Transcribe the listing below from its opening line up to and including the line that contains "except Exception as e: print(e)"; reproduce nothing else.
------------------------------------------------------------
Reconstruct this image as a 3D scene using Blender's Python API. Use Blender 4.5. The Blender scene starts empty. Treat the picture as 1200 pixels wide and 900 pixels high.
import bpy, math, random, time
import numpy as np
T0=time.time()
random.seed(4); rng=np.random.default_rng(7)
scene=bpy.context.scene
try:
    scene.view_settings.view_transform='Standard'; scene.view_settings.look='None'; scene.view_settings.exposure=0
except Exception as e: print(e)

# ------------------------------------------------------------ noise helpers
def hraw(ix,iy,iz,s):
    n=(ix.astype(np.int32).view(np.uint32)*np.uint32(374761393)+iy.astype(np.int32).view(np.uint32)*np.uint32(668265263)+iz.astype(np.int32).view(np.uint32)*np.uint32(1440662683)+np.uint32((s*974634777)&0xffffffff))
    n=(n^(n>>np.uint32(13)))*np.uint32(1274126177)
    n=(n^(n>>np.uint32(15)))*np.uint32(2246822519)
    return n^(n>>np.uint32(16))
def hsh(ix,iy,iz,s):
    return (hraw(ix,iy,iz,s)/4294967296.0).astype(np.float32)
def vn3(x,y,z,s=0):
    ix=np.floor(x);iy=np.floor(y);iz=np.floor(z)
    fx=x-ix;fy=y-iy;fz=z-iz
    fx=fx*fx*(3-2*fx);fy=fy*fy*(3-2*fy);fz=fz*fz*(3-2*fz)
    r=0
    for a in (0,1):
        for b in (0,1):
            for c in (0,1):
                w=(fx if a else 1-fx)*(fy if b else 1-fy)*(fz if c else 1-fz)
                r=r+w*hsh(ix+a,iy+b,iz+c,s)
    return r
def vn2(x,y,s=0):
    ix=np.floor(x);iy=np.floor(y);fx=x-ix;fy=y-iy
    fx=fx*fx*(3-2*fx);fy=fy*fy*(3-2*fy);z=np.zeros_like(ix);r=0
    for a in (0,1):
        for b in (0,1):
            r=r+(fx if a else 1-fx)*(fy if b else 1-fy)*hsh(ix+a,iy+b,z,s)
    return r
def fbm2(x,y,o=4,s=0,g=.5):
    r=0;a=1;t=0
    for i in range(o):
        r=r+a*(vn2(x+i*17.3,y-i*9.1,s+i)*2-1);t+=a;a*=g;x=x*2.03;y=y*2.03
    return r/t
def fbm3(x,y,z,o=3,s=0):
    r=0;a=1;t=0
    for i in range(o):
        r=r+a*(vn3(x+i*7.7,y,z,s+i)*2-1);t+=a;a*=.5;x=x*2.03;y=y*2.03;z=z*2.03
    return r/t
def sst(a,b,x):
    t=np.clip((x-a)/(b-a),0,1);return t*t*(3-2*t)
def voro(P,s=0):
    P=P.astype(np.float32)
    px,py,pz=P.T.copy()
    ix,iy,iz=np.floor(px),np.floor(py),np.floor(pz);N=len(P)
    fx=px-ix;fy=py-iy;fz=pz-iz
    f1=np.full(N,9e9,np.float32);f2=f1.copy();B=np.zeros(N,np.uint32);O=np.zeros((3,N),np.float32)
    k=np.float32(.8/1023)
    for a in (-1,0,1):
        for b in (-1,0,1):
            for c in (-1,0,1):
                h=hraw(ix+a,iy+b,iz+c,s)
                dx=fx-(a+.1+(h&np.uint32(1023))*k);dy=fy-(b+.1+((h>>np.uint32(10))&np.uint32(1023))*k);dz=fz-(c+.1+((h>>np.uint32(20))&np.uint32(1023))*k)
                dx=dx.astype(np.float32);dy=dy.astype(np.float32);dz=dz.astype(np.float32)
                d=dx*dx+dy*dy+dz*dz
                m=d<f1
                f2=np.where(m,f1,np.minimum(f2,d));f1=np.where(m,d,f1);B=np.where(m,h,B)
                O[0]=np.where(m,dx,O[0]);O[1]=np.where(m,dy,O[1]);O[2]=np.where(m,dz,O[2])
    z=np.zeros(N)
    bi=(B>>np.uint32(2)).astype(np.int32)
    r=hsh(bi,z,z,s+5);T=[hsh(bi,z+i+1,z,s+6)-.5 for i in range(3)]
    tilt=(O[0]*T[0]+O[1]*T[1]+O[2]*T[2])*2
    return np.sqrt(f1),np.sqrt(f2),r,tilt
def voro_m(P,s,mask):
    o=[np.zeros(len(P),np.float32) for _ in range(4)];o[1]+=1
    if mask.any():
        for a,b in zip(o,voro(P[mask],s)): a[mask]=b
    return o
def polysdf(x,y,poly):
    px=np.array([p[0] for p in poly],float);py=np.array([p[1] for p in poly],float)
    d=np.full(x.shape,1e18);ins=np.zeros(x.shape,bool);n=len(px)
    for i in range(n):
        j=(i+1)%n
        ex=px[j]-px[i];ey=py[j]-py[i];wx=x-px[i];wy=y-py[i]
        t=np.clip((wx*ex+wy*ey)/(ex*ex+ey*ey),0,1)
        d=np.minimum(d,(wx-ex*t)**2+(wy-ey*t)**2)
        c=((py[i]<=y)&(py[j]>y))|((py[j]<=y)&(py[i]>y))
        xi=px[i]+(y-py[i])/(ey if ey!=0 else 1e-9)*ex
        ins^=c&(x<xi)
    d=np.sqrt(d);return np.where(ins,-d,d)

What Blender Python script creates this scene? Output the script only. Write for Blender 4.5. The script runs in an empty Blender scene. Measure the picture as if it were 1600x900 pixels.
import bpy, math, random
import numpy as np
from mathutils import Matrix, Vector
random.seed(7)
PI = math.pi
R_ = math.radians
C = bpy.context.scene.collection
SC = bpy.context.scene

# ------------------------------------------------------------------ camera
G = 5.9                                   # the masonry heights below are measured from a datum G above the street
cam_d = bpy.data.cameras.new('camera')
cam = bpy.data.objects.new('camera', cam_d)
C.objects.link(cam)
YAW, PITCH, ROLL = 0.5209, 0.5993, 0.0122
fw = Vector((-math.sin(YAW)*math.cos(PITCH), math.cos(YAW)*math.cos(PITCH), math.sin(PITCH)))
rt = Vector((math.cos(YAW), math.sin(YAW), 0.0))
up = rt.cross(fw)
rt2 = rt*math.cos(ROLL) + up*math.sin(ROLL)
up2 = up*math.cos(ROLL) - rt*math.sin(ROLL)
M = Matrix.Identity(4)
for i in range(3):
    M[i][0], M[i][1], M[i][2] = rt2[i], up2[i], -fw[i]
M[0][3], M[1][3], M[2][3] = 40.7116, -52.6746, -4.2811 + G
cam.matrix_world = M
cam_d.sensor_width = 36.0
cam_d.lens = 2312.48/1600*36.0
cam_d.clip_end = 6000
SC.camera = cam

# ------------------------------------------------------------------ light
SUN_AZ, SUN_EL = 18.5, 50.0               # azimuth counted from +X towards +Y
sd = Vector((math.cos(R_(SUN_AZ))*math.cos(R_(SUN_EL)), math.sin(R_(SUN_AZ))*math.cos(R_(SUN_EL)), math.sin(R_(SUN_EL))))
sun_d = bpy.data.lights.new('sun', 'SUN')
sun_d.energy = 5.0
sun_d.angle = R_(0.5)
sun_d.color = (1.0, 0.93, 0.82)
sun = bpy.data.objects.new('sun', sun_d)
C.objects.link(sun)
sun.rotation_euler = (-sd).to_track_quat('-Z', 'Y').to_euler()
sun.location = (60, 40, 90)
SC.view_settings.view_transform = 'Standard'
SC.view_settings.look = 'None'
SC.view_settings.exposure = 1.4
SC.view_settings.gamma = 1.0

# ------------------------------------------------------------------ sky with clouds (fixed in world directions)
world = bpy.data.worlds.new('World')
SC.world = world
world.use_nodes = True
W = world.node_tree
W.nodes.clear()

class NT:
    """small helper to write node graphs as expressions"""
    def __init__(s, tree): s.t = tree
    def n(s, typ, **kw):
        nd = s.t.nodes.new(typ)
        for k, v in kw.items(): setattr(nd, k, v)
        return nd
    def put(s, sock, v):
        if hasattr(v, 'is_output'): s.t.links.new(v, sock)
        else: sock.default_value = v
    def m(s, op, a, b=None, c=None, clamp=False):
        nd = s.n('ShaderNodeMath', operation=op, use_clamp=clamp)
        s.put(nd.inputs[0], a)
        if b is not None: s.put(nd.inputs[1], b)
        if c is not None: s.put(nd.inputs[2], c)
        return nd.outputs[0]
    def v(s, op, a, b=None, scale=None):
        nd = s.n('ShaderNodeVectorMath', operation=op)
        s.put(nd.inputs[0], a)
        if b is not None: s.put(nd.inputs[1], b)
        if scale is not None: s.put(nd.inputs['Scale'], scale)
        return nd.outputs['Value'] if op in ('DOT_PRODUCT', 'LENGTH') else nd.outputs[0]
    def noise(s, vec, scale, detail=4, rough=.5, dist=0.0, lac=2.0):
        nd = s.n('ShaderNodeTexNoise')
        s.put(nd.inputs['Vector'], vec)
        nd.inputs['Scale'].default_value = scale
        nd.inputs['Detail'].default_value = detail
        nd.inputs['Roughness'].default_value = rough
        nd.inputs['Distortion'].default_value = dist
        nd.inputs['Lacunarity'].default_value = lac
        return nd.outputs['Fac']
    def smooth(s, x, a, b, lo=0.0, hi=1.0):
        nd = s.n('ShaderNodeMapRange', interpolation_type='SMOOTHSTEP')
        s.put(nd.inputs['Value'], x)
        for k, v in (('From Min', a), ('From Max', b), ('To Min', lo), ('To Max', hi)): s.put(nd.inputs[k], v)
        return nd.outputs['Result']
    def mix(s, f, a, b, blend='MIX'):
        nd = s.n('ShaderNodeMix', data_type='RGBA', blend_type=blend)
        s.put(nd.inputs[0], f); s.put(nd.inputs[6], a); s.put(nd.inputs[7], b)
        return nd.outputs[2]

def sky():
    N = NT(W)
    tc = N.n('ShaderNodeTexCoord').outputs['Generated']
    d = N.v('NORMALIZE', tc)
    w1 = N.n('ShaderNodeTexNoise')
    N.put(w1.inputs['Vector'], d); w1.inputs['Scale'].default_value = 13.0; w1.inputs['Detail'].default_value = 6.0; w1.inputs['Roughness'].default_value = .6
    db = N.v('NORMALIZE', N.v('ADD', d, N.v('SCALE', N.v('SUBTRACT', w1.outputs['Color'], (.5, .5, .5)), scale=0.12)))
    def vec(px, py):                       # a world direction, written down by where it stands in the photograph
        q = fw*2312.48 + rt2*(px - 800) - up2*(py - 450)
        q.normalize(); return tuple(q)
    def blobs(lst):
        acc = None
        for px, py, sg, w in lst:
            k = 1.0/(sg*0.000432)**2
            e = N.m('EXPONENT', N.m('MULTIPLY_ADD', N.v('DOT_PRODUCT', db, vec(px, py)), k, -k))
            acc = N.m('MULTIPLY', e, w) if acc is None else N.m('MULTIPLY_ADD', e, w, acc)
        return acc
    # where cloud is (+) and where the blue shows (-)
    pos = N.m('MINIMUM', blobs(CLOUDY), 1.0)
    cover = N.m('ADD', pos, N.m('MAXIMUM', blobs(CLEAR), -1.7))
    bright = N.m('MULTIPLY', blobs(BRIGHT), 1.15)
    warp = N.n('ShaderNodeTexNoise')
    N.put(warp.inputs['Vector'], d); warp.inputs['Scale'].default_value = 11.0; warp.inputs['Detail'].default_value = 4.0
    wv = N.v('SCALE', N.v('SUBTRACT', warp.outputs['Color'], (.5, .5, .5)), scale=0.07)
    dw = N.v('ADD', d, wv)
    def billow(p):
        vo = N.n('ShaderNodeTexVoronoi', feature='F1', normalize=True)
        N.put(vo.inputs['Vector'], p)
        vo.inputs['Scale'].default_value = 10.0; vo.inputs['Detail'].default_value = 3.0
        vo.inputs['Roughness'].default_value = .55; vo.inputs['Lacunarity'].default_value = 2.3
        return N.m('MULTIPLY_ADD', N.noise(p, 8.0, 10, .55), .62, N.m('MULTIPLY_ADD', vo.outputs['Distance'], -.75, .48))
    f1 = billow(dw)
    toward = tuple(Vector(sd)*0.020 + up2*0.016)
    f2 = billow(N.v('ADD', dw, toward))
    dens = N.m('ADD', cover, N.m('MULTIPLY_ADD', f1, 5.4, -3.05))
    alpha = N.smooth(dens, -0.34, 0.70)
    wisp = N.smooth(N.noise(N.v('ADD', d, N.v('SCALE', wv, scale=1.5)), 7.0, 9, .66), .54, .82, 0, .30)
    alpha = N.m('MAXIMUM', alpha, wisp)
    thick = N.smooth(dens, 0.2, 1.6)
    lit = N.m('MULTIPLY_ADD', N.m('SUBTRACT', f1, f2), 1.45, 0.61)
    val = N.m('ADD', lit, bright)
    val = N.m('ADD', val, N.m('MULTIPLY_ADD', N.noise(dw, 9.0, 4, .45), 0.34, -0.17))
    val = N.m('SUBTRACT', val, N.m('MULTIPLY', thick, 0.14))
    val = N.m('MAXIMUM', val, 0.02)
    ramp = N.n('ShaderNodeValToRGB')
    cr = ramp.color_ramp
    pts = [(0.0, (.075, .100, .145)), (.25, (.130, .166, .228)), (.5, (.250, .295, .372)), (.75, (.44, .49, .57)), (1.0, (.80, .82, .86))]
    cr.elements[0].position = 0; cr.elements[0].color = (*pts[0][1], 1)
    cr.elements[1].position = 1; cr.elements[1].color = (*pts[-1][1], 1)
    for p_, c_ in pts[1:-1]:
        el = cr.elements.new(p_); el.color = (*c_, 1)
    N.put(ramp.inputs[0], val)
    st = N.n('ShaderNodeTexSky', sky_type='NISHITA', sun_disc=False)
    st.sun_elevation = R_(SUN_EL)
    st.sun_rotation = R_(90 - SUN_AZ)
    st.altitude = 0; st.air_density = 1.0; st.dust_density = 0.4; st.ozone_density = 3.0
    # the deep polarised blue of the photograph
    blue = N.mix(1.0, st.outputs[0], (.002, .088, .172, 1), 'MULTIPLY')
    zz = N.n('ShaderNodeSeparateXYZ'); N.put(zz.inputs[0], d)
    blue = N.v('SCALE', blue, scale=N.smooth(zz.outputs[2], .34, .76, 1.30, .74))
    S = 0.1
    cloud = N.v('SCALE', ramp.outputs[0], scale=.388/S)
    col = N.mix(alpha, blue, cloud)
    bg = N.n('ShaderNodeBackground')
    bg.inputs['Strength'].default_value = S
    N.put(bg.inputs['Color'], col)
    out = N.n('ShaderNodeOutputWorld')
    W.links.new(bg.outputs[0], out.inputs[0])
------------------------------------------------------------
ANSWER TO THIS PROBLEM:
Reconstruct this image as a 3D scene using Blender's Python API. Use Blender 4.5. The Blender scene starts empty. Treat the picture as 1200 pixels wide and 900 pixels high.
import bpy, math, random, time
import numpy as np
T0=time.time()
random.seed(4); rng=np.random.default_rng(7)
scene=bpy.context.scene
try:
    scene.view_settings.view_transform='Standard'; scene.view_settings.look='None'; scene.view_settings.exposure=0
except Exception as e: print(e)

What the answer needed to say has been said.